**Given information:**

● ● ● ● ●

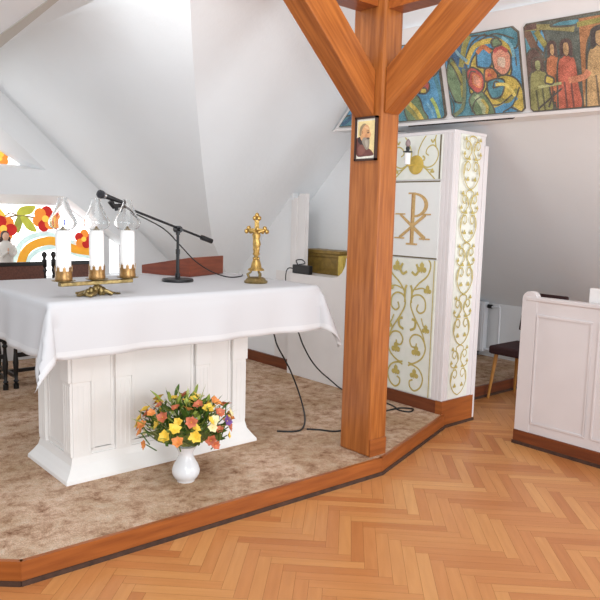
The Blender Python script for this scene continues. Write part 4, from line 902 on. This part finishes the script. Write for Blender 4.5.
# ------------------------------------------------------------------ carved chairs behind the altar
def turned(x, y, z0_, z1_, r=0.022, finial=False):
    L = z1_-z0_
    pr = [(0, 0), (r, 0), (r, .10*L), (r*.55, .115*L), (r*1.05, .15*L), (r*.6, .18*L), (r*.75, .3*L), (r*1.05, .5*L), (r*.7, .68*L), (r*.6, .8*L), (r*1.05, .84*L), (r*.6, .88*L), (r, .9*L), (r, L), (0, L)]
    pr = [(a_, z0_+b_) for a_, b_ in pr]
    if finial: pr = pr[:-1]+[(r*.6, z1_+.004), (r*.62, z1_+.02), (r*1.1, z1_+.04), (r*.95, z1_+.06), (r*.4, z1_+.072), (0, z1_+.075)]
    return MB().lathe(pr, (x, y, 0), 14)
def carved_chair():
    t = thing('carved_chair', '', 'chair')
    hw, dp = 0.2055, 0.21
    for sx_ in (-1, 1):
        turned(sx_*hw, -dp, 0, 0.43).build('leg', EBONY, t, smooth=50)
        turned(sx_*hw, dp, 0, 0.43).build('leg', EBONY, t, smooth=50)
        turned(sx_*hw, dp, 0.43, 1.02, finial=True).build('back_post', EBONY, t, smooth=50)
        MB().box((sx_*hw-.011, -dp, 0.085), (sx_*hw+.011, dp, 0.115)).build('stretcher', EBONY, t)
    MB().box((-hw, -dp-.011, 0.26), (hw, -dp+.011, 0.295)).build('stretcher', EBONY, t)
    MB().box((-hw, -.011, 0.085), (hw, .011, 0.115)).build('stretcher', EBONY, t)
    MB().box((-hw-.02, -dp-.02, 0.40), (hw+.02, dp+.02, 0.44)).build('seat_frame', EBONY, t, bevel=.005)
    MB().box((-hw, -dp, 0.44), (hw, dp-.03, 0.475)).build('seat_pad', LEATH, t, bevel=.012)
    MB().box((-hw+.01, dp-.012, 0.56), (hw-.01, dp+.012, 0.97)).build('back_panel', LEATH, t)
    MB().box((-hw, dp-.016, 0.97), (hw, dp+.016, 1.005)).build('top_rail', EBONY, t, bevel=.004)
    MB().box((-hw, dp-.014, 0.53), (hw, dp+.014, 0.56)).build('lower_rail', EBONY, t)
    return t
ch = carved_chair()
labs = ['carved dark chair at the left edge, only its turned front legs showing below the cloth', 'carved dark chair with brown leather back just left of the paired finials behind the altar', 'carved dark chair with brown leather back hidden partly behind the candles']
def copy_tree(o, parent=None):
    c = o.copy(); COL.objects.link(c)
    if parent: c.parent = parent
    for x in list(o.children): copy_tree(x, c)
    return c
for i, x in enumerate((1.636, 2.131, 2.624)):
    o = ch if i == 0 else copy_tree(ch)
    o.location = (x, 5.94, PZ); o['label'] = labs[i]; o['group'] = 'carved chairs behind the altar'
# statue on the sill
sv = thing('statue', 'small white robed statue of a praying woman on the window sill', 'statue', (2.235, GY+0.06, 0.877))
mb = MB(); mb.lathe([(0.0, 0.0), (0.085, 0.0), (0.09, 0.02), (0.078, 0.04), (0.07, 0.18), (0.075, 0.26), (0.082, 0.32), (0.062, 0.365), (0.028, 0.385), (0.022, 0.40), (0.0, 0.40)], n=20, sy=.8)
for s_ in (-1, 1): mb.tube([(s_*.066, 0, .34), (s_*.08, -.02, .27), (s_*.045, -.065, .245), (0, -.075, .29)], [.026, .026, .020, .012], 10)
mb.build('robe', ROBE, sv, smooth=60)
mb = MB(); mb.ball((0, -0.012, 0.428), 0.036, 14, 0, (.85, .9, 1.15)); mb.tube([(0, -.07, .27), (0, -.085, .32)], [.014, .006], 8); mb.ball((0, -.045, .424), .006, 6); mb.build('face_and_hands', SKIN, sv, smooth=60)
mb = MB(); mb.ball((0, 0.008, 0.438), 0.043, 14, 0, (.95, .85, 1.05)); mb.tube([(.034, 0, .42), (.04, .005, .38), (.035, 0, .34)], [.016, .016, .01], 8); mb.tube([(-.034, 0, .42), (-.04, .005, .38), (-.035, 0, .34)], [.016, .016, .01], 8); mb.build('hair', HAIR, sv, smooth=60)

# ------------------------------------------------------------------ right hand side: pew front, chairs, radiator
pw = thing('pew_front', 'white panelled pew front with rounded end and brown skirting on the parquet', 'pew', (4.40, 2.0, 0.0))
def PWm(mb): return R_(mb, pw)
PX = 4.38; ye = 2.637; yq = 0.28
PWm(MB().box((PX, yq, 0.10), (PX+0.05, ye-.03, 1.04))).build('board', PEW, pw)
PWm(MB().box((PX-.012, yq, 1.035), (PX+.065, ye-.03, 1.062))).build('top_rail', PEW, pw, bevel=.005)
PWm(MB().box((PX-.016, yq, 0.0), (PX+.05, ye, 0.10))).build('skirting', SKIRT, pw)
PWm(MB().box((PX-.024, yq, 0.0), (PX-.014, ye+.005, 0.022))).build('floor_strip', DKSTRIP, pw)
def endb(y0_, y1_, zt, name='end_board'):
    x0, x1 = PX-.006, PX+.30
    pts = [(x0, y0_, 0.10), (x1, y0_, 0.10), (x1, y0_, zt-.3)]
    r = (y1_-y0_)
    # rounded crown across its width
    mb = MB(); cy = (y0_+y1_)/2; hw = r/2
    arc_ = [(cy+hw*math.cos(t), zt-hw+hw*math.sin(t)) for t in [PI*i/14 for i in range(15)]]
    mb.prism([(x0, y1_, 0.10)]+[(x0, y, z) for y, z in arc_]+[(x0, y0_, 0.10)], (0.055, 0, 0)); return PWm(mb).build(name, PEW, pw, bevel=.004)
endb(2.525, 2.637, 1.10)
def ppan(ya, yb):
    mb = MB(); z0_, z1_, w = 0.165, 0.945, 0.014
    for (a_, b_), (c_, d_) in (((ya, z0_), (yb, z0_+w)), ((ya, z1_-w), (yb, z1_)), ((ya, z0_+w), (ya+w, z1_-w)), ((yb-w, z0_+w), (yb, z1_-w))): mb.box((PX-.008, a_, b_), (PX, c_, d_))
    PWm(mb).build('panel_moulding', PEW, pw, bevel=.003)
ppan(2.12, 2.52); ppan(1.66, 2.08); ppan(1.2, 1.62); ppan(0.74, 1.16)
mb = MB().box((4.46, 1.9, 0.0), (4.51, 2.20, 1.155)); tag(mb.build('panel_screen', TRIMW, bevel=.004), 'white upright board rising above the pew front at the right edge', 'board')
def up_chair(loc, rz, label):
    t = thing('upholstered_chair', label, 'chair', loc, rz, 'brown chairs behind the pew')
    # faces -X
    MB().box((-.23, -.22, .405), (.22, .22, .48)).build('seat', UPH, t, bevel=.02)
    mx = Matrix.Translation((.20, 0, .48)) @ Matrix.Rotation(0.22, 4, 'Y')
    MB().box((0, -.21, .10), (.035, .21, .46), mx=mx).build('backrest', UPH, t, bevel=.012)
    for s_ in (-1, 1): MB().box((.012, s_*.17-.012, -.06), (.03, s_*.17+.012, .14), mx=mx).build('back_strut', BLACKM, t)
    for sx_, sy_, ex in ((-.17, .17, -.225), (-.17, -.17, -.225), (.17, .17, .20), (.17, -.17, .20)):
        MB().tube([(sx_, sy_, .41), (ex, sy_*1.15, 0.0)], [.019, .011], 10).build('leg', BEECH, t, smooth=50)
    return t
up_chair((5.50, 3.265, 0.0), 0.0, 'brown upholstered chair with wooden legs left of the pew end')
up_chair((5.55, 2.56, 0.0), 0.0, 'brown upholstered chair behind the pew, only a back edge showing by the white board')
# radiator
ra = thing('radiator', 'white panel radiator with valve pipe standing by the low eaves wall', 'radiator', (6.36, 4.45, PZ))
def RA(mb): return R_(mb, ra)
mb = MB(); mb.box((6.34, 4.27, PZ+.06), (6.42, 4.86, PZ+.60))
for i in range(12): mb.box((6.333, 4.285+i*.048, PZ+.08), (6.342, 4.31+i*.048, PZ+.58))
RA(mb).build('panel', RADW, ra, bevel=.004)
RA(MB().tube([(6.38, 4.27, PZ+.55), (6.38, 4.20, PZ+.55), (6.38, 4.12, PZ+.565), (6.38, 4.105, PZ+.55), (6.38, 4.10, PZ+.06)], .013, 10)).build('pipe', RADW, ra, smooth=50)
RA(MB().tube([(6.38, 4.25, PZ+.555), (6.38, 4.20, PZ+.555)], .022, 10)).build('valve', BLACKM, ra, smooth=50)
RA(MB().tube([(6.38, 4.27, PZ+.09), (6.38, 4.10, PZ+.075), (6.38, 3.0, PZ+.07)], .013, 10)).build('pipe', RADW, ra, smooth=50)
for yy in (4.36, 4.78): RA(MB().box((6.35, yy, PZ), (6.41, yy+.03, PZ+.06))).build('foot', BLACKM, ra)
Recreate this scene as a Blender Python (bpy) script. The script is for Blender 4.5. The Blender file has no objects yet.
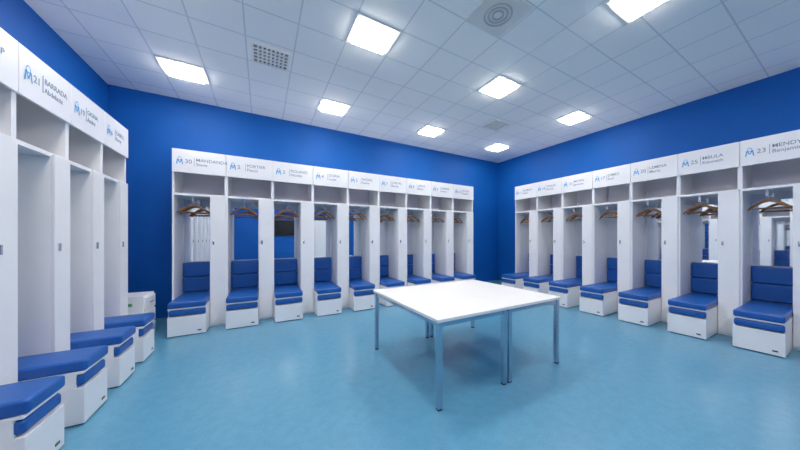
import bpy, bmesh, math, random
from mathutils import Vector, Matrix
random.seed(4)
sc=bpy.context.scene
try:
    sc.view_settings.view_transform='Standard'
    sc.view_settings.look='None'
    sc.view_settings.gamma=1.05
except Exception as e: print(e)
T=1.25; C=1.3; H=2.185
TH=math.radians(30.55)
# ------------------------------------------------------------ materials
def mat(name,col,rough=.5,metal=0,spec=.5,noise=0,nscale=20,bump=0,col2=None,emit=None,es=0,coat=0):
    m=bpy.data.materials.new(name); m.use_nodes=True
    nt=m.node_tree; b=nt.nodes['Principled BSDF']
    b.inputs['Base Color'].default_value=(*col,1); b.inputs['Roughness'].default_value=rough
    b.inputs['Metallic'].default_value=metal; b.inputs['Specular IOR Level'].default_value=spec
    if coat: b.inputs['Coat Weight'].default_value=coat; b.inputs['Coat Roughness'].default_value=.12
    if noise or bump:
        tc=nt.nodes.new('ShaderNodeTexCoord'); n=nt.nodes.new('ShaderNodeTexNoise')
        n.inputs['Scale'].default_value=nscale; n.inputs['Detail'].default_value=6
        nt.links.new(tc.outputs['Object'],n.inputs['Vector'])
        if noise:
            r=nt.nodes.new('ShaderNodeValToRGB')
            c2=col2 or tuple(c*(1-noise) for c in col)
            r.color_ramp.elements[0].color=(*c2,1); r.color_ramp.elements[1].color=(*col,1)
            r.color_ramp.elements[0].position=.35; r.color_ramp.elements[1].position=.65
            nt.links.new(n.outputs['Fac'],r.inputs['Fac']); nt.links.new(r.outputs['Color'],b.inputs['Base Color'])
        if bump:
            bp=nt.nodes.new('ShaderNodeBump'); bp.inputs['Strength'].default_value=bump; bp.inputs['Distance'].default_value=.01
            nt.links.new(n.outputs['Fac'],bp.inputs['Height']); nt.links.new(bp.outputs['Normal'],b.inputs['Normal'])
    if emit:
        b.inputs['Emission Color'].default_value=(*emit,1); b.inputs['Emission Strength'].default_value=es
    return m
M_wall=mat('blue_wall_paint',(.0,.092,.40),.6,spec=.25,noise=.06,nscale=3,bump=.02)
M_floor=mat('blue_linoleum',(.105,.325,.50),.27,noise=.09,nscale=14)
nt=M_floor.node_tree; rp=[n for n in nt.nodes if n.bl_idname=='ShaderNodeValToRGB'][0]
tc=[n for n in nt.nodes if n.bl_idname=='ShaderNodeTexCoord'][0]
n2=nt.nodes.new('ShaderNodeTexNoise'); n2.inputs['Scale'].default_value=90; n2.inputs['Detail'].default_value=3
nt.links.new(tc.outputs['Object'],n2.inputs['Vector'])
r2=nt.nodes.new('ShaderNodeValToRGB'); r2.color_ramp.elements[0].position=.38; r2.color_ramp.elements[1].position=.62
r2.color_ramp.elements[0].color=(.86,.88,.90,1); r2.color_ramp.elements[1].color=(1,1,1,1)
nt.links.new(n2.outputs['Fac'],r2.inputs['Fac'])
mx=nt.nodes.new('ShaderNodeMix'); mx.data_type='RGBA'; mx.blend_type='MULTIPLY'; mx.inputs['Factor'].default_value=1
nt.links.new(rp.outputs['Color'],mx.inputs['A']); nt.links.new(r2.outputs['Color'],mx.inputs['B'])
nt.links.new(mx.outputs['Result'],nt.nodes['Principled BSDF'].inputs['Base Color'])
M_white=mat('white_laminate',(.87,.87,.90),.32,noise=.02,nscale=5)
M_back=mat('grey_laminate',(.78,.78,.88),.45,noise=.03,nscale=5)
M_mirror=mat('mirror_glass',(.88,.91,.94),.02,metal=1,noise=.01,nscale=2)
M_cush=mat('blue_vinyl',(.005,.09,.40),.40,noise=.12,nscale=60,bump=.15)
M_wood=mat('hanger_wood',(.30,.13,.05),.4,noise=.3,nscale=30)
M_steel=mat('steel',(.62,.64,.67),.2,metal=1,noise=.05)
M_chrome=mat('brushed_metal_leg',(.55,.62,.70),.22,metal=1,noise=.06,nscale=12)
M_dark=mat('dark_plastic',(.02,.02,.025),.35,noise=.1)
M_table=mat('table_laminate',(.90,.89,.87),.28,noise=.015,nscale=8)
M_logo=mat('logo_blue',(.05,.34,.70),.5,noise=.02)
M_ink=mat('grey_blue_ink',(.18,.25,.36),.5,noise=.02)
M_lamp=mat('lamp_diffuser',(.9,.9,.9),.5,noise=.01,emit=(1,.955,.89),es=46)
M_frame=mat('lamp_frame',(.88,.84,.78),.4,noise=.02)
M_vent=mat('vent_shadow',(.16,.18,.22),.6,noise=.05)
M_green=mat('green_label',(.1,.45,.2),.5,noise=.02)
M_screen=mat('tv_screen',(.01,.01,.012),.12,noise=.1)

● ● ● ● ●

**What you need to do:** Your task is to list each line of the records with the word "this".

**Solution to the problem:**
The Blender Python script for this scene continues. Write part 4, from line 902 on. This part finishes the script. Write for Blender 4.5.
Recreate this scene as a Blender Python (bpy) script. The script is for Blender 4.5. The Blender file has no objects yet.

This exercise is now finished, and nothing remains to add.